Nei suoi libri Ranzato non mostra mai simpatia per la causa e l’opera del vincitore della guerra civile, ma conclude la sua importante ricerca definendo «discutibile» il perpetuarsi dell’immagine della Spagna della primavera del 1936 come «un Paese di democrazia liberale, capace di tenere il suo sistema politico-economico al riparo da qualsiasi sollevazione rivoluzionaria e che fu condotto alla guerra civile solo da una sollevazione militare reazionaria e fascista». Queste poche e misurate parole ci fanno pensare che la storia della Spagna degli anni che precedettero la seconda guerra mondiale, e che in parte la determinarono, inizia a essere scritta solo ora alla luce di nuovi documenti.
L’atteggiamento conciliante e aperto al negoziato della Chiesa dinanzi alla Repubblica, sin dal primo momento, è ampiamente dimostrato dalla documentazione vaticana che sto sistematicamente pubblicando (La ii República y la Guerra Civil en el Archivo Secreto Vaticano, Madrid, Bac, 2011-2012, 3 volumi).
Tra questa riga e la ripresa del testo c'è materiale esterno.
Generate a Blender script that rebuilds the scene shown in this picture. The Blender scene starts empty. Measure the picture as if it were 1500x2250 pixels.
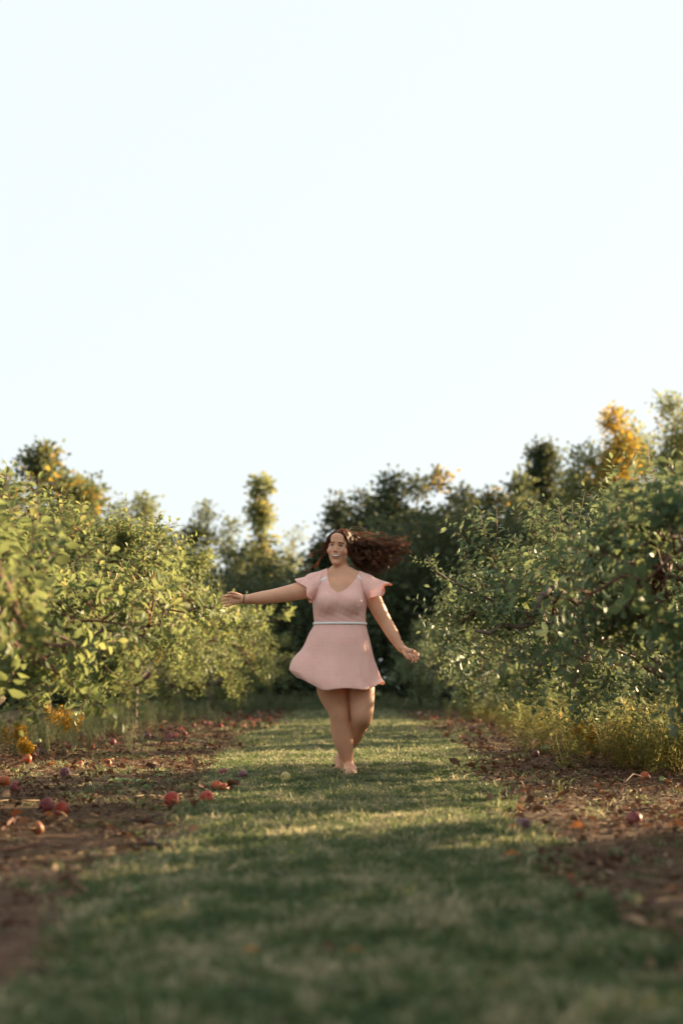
import bpy, math, random
import numpy as np
from mathutils import Vector, Matrix, Euler
from mathutils.bvhtree import BVHTree
random.seed(11); R = random.Random(5); rng = np.random.default_rng(7)
SC = bpy.context.scene; COL = SC.collection
PI = math.pi

# ------------------------------------------------------------------ camera, sky, sun, exposure
F = 3125.0; CAMZ = 0.575; PITCH = math.atan(385.0 / F); DP = 9.5
cam_d = bpy.data.cameras.new('camera'); cam = bpy.data.objects.new('camera', cam_d); COL.objects.link(cam)
cam_d.sensor_fit = 'VERTICAL'; cam_d.sensor_height = 36.0; cam_d.lens = 50.0
cam_d.clip_start = 0.05; cam_d.clip_end = 3000
cam.location = (0, 0, CAMZ); cam.rotation_euler = (PI / 2 + PITCH, 0, 0)
cam_d.dof.use_dof = True; cam_d.dof.focus_distance = 9.45; cam_d.dof.aperture_fstop = 1.6
SC.camera = cam
SUN_EL = math.radians(13.5); SUN_AZ = math.radians(55)
world = bpy.data.worlds.new('World'); SC.world = world; world.use_nodes = True
nt = world.node_tree; nt.nodes.clear()
sky = nt.nodes.new('ShaderNodeTexSky'); sky.sky_type = 'NISHITA'; sky.sun_disc = False
sky.sun_elevation = SUN_EL; sky.sun_rotation = SUN_AZ; sky.air_density = 1.0; sky.dust_density = 3.0; sky.ozone_density = 1.0
hz = nt.nodes.new('ShaderNodeMix'); hz.data_type = 'RGBA'; hz.inputs[0].default_value = 0.95
hz.inputs[7].default_value = (3.20, 3.44, 3.47, 1)
bgn = nt.nodes.new('ShaderNodeBackground'); bgn.inputs[1].default_value = 0.066
wo = nt.nodes.new('ShaderNodeOutputWorld')
nt.links.new(sky.outputs[0], hz.inputs[6]); nt.links.new(hz.outputs[2], bgn.inputs[0]); nt.links.new(bgn.outputs[0], wo.inputs[0])
sun_d = bpy.data.lights.new('sun', 'SUN'); sun = bpy.data.objects.new('sun', sun_d); COL.objects.link(sun)
sun_d.energy = 5.0; sun_d.angle = math.radians(0.6); sun_d.color = (1.0, 0.75, 0.44)
SV = Vector((math.cos(SUN_EL) * math.sin(SUN_AZ), math.cos(SUN_EL) * math.cos(SUN_AZ), math.sin(SUN_EL)))
sun.rotation_euler = SV.to_track_quat('Z', 'Y').to_euler(); sun.location = SV * 60
SC.view_settings.view_transform = 'Standard'; SC.view_settings.look = 'None'
SC.view_settings.exposure = 2.15; SC.view_settings.gamma = 1.0
SC.render.engine = 'CYCLES'
SC.cycles.use_denoising = True
SC.cycles.max_bounces = 6; SC.cycles.diffuse_bounces = 3; SC.cycles.glossy_bounces = 2; SC.cycles.transmission_bounces = 4
SC.cycles.transparent_max_bounces = 8; SC.cycles.caustics_reflective = False; SC.cycles.caustics_refractive = False

def W(px, py, d=DP):
    """the point at distance d (along y) that the photograph shows at pixel (px, py): used to measure the place"""
    r = (px - 750) / F; u = (1125 - py) / F
    y = math.cos(PITCH) - u * math.sin(PITCH); z = math.sin(PITCH) + u * math.cos(PITCH)
    k = d / y
    return Vector((r * k, d, CAMZ + z * k))
def G(px, py):
    r = (px - 750) / F; u = (1125 - py) / F
    y = math.cos(PITCH) - u * math.sin(PITCH); z = math.sin(PITCH) + u * math.cos(PITCH)
    k = -CAMZ / z
    return (r * k, y * k)

# ------------------------------------------------------------------ helpers
def tag(o, label=None, cat=None, group=None, kind=None):
    if label: o['label'] = label
    if cat: o['category'] = cat
    if group: o['group'] = group
    if kind: o['kind'] = kind
    return o
def empty(name, loc=(0, 0, 0), rz=0):
    o = bpy.data.objects.new(name, None); COL.objects.link(o); o.location = loc; o.rotation_euler = (0, 0, rz)
    o.empty_display_size = .1
    return o
class MB:
    def __init__(s): s.v = []; s.f = []; s.a = []
    def add(s, vs, fs, a=0.5):
        n = len(s.v); s.v.extend([tuple(v) for v in vs]); s.f.extend([tuple(i + n for i in f) for f in fs]); s.a.extend([a] * len(vs))
    def tube(s, pts, rad, sides=6, a=0.5, cap=True):
        pts = [Vector(p) for p in pts]; n = len(pts)
        if not hasattr(rad, '__len__'): rad = [rad] * n
        base = len(s.v); up = None
        for i, p in enumerate(pts):
            t = (pts[min(i + 1, n - 1)] - pts[max(i - 1, 0)])
            if t.length < 1e-9: t = Vector((0, 0, 1))
            t.normalize()
            if up is None:
                up = Vector((1, 0, 0)) if abs(t.x) < .8 else Vector((0, 1, 0))
            up = (up - t * up.dot(t)).normalized(); b = t.cross(up)
            for k in range(sides):
                an = 2 * PI * k / sides
                q = p + (up * math.cos(an) + b * math.sin(an)) * rad[i]
                s.v.append(tuple(q)); s.a.append(a)
        for i in range(n - 1):
            for k in range(sides):
                k2 = (k + 1) % sides
                s.f.append((base + i * sides + k, base + i * sides + k2, base + (i + 1) * sides + k2, base + (i + 1) * sides + k))
        if cap:
            s.f.append(tuple(base + k for k in range(sides))[::-1]); s.f.append(tuple(base + (n - 1) * sides + k for k in range(sides)))
    def mesh(s, name, mat, smooth=True):
        me = bpy.data.meshes.new(name); me.from_pydata(s.v, [], s.f)
        at = me.attributes.new('var', 'FLOAT', 'POINT'); at.data.foreach_set('value', np.array(s.a, dtype=np.float32))
        if mat: me.materials.append(mat)
        if smooth: me.polygons.foreach_set('use_smooth', [True] * len(me.polygons))
        me.update(); return me
    def build(s, name, mat, parent=None, smooth=True):
        return link(name, s.mesh(name, mat, smooth), parent)
def link(name, me, parent=None):
    o = bpy.data.objects.new(name, me); COL.objects.link(o)
    if parent is not None: o.parent = parent
    return o

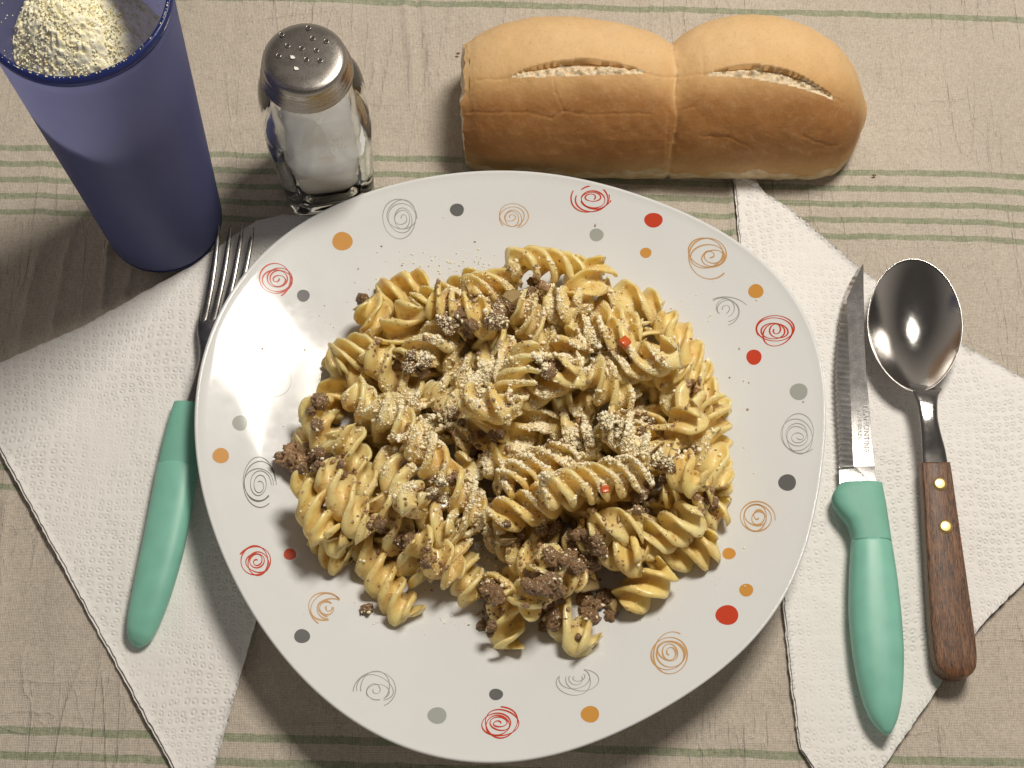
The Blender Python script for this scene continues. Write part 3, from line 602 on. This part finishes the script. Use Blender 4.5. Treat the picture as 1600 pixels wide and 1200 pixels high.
# spoon
o3 = P(1450, 700, 0)
SPN = thing('table_spoon', 'large steel spoon with riveted brown wooden handle beside the knife', 'spoon', (o3[0], o3[1], .18))
def spoon_bowl():
    n = 96; t = np.linspace(0, 2*np.pi, n, endpoint=False); zr = 1.55; O = []
    for a in t:
        ex = 73.5*math.cos(a); ey = -103*math.sin(a)
        if ey > 0: ex *= 1-.16*(ey/103)**2
        else: ex *= 1-.02*(ey/103)**2
        tl = math.radians(-4); O.append(P(1430+ex*math.cos(tl)-ey*math.sin(tl)*1, 508+ex*math.sin(tl)+ey*math.cos(tl), zr))
    O = np.array(O); c = O.mean(0); rings = []
    for s in np.linspace(.01, 1, 34):
        r = c+(O-c)*s; r[:, 2] = zr-1.10*(1-s**2.0); rings.append(r)
    top = len(rings); r = c+(O-c)*1.012; r[:, 2] = zr+.01; rings.append(r); r = c+(O-c)*1.018; r[:, 2] = zr-.05; rings.append(r)
    for s in np.linspace(.99, .01, 24): r = c+(O-c)*s; r[:, 2] = zr-.11-1.10*(1-s**2.0); rings.append(r)
    return loft(rings)
V, F = spoon_bowl(); part('bowl', V, F, M_STEEL, SPN)
NK = tilted([(1446, 603, 26, .10, 1.40), (1446, 609, 24, .12, 1.48), (1447, 618, 19, .18, 1.55), (1449, 632, 15.5, .22, 1.6), (1451, 655, 14, .22, 1.6), (1455, 680, 15.5, .20, 1.5), (1459, 705, 18.5, .18, 1.38), (1463, 740, 20, .16, 1.28), (1466, 790, 20, .16, 1.2)], 0, p=2.8, sm=5)
V, F = loft(NK); part('neck', V, F, M_STEEL, SPN)
def woodhandle():
    rows = [(1463, 722, 22.5), (1465, 740, 23.5), (1470, 790, 25.5), (1476, 850, 28), (1483, 920, 31), (1490, 985, 33.5), (1494, 1025, 33.5), (1496, 1043, 30), (1498, 1053, 21), (1499, 1057, 8)]
    outs = []
    for zt, zb in ((1, 0),):
        rings = []
        for x, y, w_ in rows:
            z = np.interp(y, [722, 1057], [1.45, 1.25]); zlo = np.interp(y, [722, 1057], [.85, .30]); s = P(x-w_, y, z); e = P(x+w_, y, z); c = (s+e)/2; u = (e-s)/2; h = z-zlo
            rings.append(np.array([c-u+[0, 0, -h], c-u+[0, 0, -.10], c-u*.96+[0, 0, -.03], c-u*.88, c+u*.88, c+u*.96+[0, 0, -.03], c+u+[0, 0, -.10], c+u+[0, 0, -h]]))
        A = np.array(rings); k = np.linspace(0, len(A)-1, 60); A = np.array([A[int(q)]*(1-q % 1)+A[min(int(q)+1, len(A)-1)]*(q % 1) for q in k])
        for _ in range(4): A[1:-1] = .25*A[:-2]+.5*A[1:-1]+.25*A[2:]
        outs.append(loft(list(A)))
    return outs[0]
V, F = woodhandle(); part('wooden_handle', V, F, M_WOOD, SPN)
for x, y in ((1469, 756), (1478, 823)):
    z = np.interp(y, [722, 1057], [1.45, 1.25]); p = P(x, y, z+.02)
    V, F = lathe([(.30, z-.05), (.30, z+.01), (.27, z+.045), (.18, z+.065), (.01, z+.07)], p, 28); part('rivet', V, F, M_BRASS, SPN)

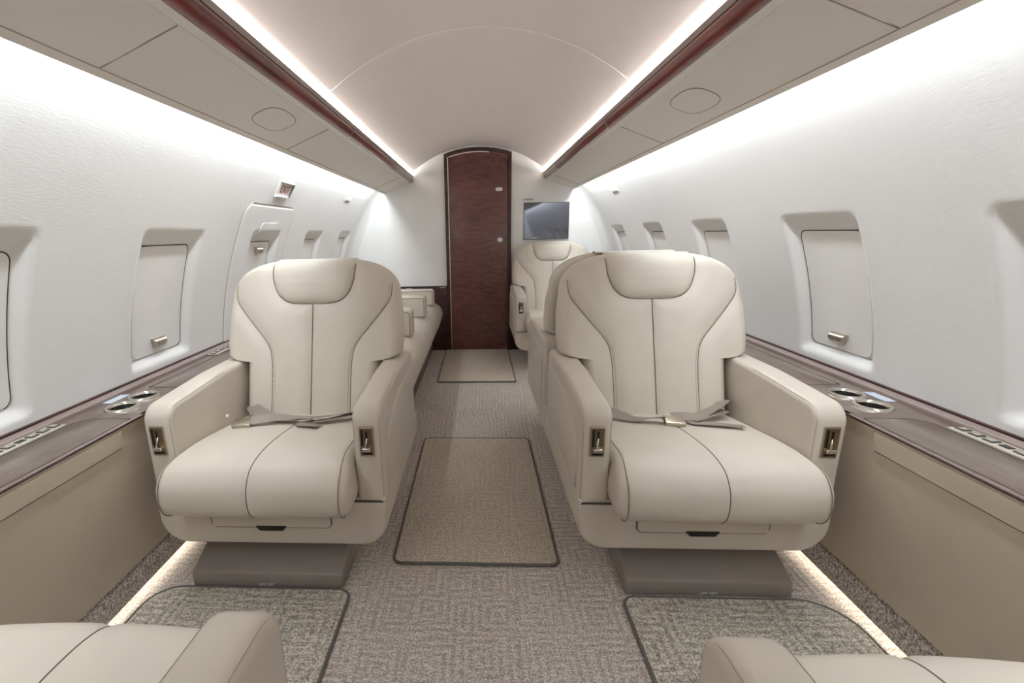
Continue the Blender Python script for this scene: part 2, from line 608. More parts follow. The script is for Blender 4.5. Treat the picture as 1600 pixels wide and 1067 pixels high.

Pio XI la riconobbe subito, nell’aprile del 1931, e mantenne le relazioni diplomatiche fino alla metà del 1938. Domandò ai vescovi, ai sacerdoti e ai cattolici di accettarla e di collaborare con essa per il bene comune. Ma i governanti repubblicani scatenarono molto presto quell’attacco frontale che finì in tragedia.